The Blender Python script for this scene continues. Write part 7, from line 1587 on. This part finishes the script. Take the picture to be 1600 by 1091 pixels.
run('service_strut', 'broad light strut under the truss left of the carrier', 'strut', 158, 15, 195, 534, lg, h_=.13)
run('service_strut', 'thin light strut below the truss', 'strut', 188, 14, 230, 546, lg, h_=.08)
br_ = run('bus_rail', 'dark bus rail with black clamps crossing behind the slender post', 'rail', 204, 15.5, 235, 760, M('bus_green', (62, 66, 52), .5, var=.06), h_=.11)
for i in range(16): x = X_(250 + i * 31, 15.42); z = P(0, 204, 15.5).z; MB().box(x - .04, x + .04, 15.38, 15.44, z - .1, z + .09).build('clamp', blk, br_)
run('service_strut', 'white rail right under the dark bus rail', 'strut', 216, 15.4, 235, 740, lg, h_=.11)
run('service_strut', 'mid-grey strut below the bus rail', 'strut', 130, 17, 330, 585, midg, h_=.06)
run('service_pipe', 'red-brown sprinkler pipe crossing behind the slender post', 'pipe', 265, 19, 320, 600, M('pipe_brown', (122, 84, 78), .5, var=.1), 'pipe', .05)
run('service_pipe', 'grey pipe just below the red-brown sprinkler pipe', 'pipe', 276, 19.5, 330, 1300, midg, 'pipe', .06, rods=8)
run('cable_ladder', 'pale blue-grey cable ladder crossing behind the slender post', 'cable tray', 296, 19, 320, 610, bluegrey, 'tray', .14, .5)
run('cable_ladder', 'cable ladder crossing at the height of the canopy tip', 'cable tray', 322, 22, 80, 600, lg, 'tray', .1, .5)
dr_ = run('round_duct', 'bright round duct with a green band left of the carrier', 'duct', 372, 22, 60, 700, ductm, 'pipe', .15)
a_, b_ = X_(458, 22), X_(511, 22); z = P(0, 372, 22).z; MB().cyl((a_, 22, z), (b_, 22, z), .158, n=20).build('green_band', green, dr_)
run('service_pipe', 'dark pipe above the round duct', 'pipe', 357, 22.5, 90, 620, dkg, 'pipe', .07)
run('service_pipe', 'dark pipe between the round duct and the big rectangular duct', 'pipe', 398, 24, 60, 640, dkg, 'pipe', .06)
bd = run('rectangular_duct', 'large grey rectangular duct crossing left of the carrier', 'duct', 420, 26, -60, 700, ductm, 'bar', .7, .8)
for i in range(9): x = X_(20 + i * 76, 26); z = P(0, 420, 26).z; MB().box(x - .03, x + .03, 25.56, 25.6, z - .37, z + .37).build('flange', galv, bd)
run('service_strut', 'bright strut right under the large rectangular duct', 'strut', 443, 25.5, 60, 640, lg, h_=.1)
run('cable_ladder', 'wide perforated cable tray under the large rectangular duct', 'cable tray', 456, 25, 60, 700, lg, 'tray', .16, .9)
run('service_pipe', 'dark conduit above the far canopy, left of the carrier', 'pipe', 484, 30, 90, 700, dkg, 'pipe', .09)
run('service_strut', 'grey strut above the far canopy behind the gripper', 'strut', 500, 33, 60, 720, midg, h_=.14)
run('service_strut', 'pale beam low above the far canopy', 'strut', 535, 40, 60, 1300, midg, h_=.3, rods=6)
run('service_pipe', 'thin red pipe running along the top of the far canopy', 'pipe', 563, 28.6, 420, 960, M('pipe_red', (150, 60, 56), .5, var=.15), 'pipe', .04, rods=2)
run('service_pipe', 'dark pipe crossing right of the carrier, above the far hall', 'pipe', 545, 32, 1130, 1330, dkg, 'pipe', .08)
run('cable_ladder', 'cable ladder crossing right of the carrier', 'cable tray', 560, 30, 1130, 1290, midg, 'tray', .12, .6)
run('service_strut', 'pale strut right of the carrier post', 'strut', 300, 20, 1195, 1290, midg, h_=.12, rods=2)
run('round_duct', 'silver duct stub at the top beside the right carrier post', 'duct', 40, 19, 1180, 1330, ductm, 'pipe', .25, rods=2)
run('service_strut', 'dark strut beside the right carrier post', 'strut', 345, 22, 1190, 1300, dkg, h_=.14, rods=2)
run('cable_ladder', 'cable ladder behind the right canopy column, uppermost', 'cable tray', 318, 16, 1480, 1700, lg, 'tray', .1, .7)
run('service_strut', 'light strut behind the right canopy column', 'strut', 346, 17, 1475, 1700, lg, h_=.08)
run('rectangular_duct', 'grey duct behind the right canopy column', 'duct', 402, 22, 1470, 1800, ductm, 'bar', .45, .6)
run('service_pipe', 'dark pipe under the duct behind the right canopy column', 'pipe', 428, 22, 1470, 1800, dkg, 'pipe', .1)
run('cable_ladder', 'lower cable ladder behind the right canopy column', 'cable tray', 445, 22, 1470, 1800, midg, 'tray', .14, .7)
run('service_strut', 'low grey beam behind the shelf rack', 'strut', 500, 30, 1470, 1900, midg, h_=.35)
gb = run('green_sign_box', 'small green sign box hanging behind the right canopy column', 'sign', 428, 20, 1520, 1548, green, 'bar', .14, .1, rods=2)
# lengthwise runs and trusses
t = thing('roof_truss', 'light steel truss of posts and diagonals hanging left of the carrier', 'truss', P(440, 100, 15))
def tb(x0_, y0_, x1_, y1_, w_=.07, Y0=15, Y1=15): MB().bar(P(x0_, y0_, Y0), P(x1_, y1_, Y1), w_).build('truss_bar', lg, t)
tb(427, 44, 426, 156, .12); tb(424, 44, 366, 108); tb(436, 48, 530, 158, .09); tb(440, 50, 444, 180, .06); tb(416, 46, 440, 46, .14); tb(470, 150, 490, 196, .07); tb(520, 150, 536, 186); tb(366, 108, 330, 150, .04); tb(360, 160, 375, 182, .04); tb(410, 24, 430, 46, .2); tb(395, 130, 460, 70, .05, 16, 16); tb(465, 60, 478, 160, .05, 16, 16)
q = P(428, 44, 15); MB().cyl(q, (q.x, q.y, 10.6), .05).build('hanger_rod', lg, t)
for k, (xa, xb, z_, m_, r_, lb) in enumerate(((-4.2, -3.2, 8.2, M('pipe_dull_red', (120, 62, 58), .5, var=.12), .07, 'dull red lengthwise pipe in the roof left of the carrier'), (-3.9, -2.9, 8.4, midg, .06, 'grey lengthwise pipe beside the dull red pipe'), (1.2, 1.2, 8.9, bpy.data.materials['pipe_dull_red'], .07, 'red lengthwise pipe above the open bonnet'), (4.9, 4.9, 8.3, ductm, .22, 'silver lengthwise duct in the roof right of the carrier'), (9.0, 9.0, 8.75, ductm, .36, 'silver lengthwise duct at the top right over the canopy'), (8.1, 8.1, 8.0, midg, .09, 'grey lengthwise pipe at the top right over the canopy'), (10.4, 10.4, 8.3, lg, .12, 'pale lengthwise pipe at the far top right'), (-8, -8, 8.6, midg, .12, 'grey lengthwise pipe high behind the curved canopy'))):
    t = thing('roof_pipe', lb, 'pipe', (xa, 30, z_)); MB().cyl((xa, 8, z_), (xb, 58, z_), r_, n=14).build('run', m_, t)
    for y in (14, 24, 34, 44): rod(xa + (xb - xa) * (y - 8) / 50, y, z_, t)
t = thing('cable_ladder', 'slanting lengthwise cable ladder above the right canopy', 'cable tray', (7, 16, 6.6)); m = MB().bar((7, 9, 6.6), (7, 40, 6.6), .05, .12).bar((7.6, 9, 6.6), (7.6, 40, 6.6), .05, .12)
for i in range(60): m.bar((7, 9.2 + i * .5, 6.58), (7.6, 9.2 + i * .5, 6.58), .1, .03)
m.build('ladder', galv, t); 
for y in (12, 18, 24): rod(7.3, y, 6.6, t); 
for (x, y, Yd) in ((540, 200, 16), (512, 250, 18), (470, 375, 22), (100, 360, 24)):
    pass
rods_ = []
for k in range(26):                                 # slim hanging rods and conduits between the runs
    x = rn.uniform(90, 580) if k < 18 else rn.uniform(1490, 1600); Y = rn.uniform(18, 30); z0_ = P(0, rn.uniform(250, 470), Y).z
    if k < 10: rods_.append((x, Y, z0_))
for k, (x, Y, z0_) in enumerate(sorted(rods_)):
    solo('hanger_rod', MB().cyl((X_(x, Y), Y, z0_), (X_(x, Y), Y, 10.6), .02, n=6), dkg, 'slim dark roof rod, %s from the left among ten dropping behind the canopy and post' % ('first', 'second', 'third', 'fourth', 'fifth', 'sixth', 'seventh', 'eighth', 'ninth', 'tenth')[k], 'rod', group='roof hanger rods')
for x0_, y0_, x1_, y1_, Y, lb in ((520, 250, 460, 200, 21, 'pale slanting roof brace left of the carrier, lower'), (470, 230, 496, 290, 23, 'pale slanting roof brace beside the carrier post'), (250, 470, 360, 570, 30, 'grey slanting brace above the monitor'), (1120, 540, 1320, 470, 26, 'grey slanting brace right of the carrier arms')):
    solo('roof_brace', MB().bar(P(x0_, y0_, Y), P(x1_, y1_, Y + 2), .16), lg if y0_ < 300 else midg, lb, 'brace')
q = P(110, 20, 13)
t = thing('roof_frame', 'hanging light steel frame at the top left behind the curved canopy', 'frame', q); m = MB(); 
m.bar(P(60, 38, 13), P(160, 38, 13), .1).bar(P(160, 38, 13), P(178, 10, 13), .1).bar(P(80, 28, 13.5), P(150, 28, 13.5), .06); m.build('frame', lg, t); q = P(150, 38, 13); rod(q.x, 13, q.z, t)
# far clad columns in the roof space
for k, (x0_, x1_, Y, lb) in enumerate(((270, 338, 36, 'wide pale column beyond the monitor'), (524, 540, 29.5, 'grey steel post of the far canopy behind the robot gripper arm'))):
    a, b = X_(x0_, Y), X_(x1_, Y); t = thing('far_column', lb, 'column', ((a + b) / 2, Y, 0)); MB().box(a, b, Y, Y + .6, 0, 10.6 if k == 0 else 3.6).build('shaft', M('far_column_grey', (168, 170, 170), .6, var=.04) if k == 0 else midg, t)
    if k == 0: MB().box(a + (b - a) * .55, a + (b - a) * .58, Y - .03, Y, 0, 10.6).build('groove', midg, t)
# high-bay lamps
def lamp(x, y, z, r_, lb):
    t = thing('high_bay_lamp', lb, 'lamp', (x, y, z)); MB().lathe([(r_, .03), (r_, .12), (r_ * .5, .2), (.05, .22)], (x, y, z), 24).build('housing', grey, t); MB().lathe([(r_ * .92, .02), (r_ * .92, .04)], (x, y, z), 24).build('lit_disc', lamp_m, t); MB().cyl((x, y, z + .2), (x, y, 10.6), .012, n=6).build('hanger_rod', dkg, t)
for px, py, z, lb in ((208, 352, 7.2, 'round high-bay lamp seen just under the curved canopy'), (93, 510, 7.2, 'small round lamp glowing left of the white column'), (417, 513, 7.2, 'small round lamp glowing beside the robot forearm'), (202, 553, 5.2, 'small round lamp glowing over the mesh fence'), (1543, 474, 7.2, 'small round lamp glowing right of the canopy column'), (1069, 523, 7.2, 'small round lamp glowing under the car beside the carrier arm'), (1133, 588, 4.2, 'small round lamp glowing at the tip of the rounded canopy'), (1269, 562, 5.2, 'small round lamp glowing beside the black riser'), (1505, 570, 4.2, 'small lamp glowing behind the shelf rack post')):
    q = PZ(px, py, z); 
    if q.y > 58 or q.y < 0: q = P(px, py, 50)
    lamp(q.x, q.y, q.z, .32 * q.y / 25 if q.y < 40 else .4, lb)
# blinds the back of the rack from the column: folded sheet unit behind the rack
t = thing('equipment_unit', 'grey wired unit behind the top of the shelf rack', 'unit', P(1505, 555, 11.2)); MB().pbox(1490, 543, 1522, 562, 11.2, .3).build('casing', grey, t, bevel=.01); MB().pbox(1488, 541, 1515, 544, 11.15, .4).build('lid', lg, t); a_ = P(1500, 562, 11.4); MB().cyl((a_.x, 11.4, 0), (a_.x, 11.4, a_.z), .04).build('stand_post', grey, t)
☆ ☆ ☆
» TASK DETAILS
Give the number of lines containing the word "from". No other answer is needed.

» RESPONSE TO THE TASK
3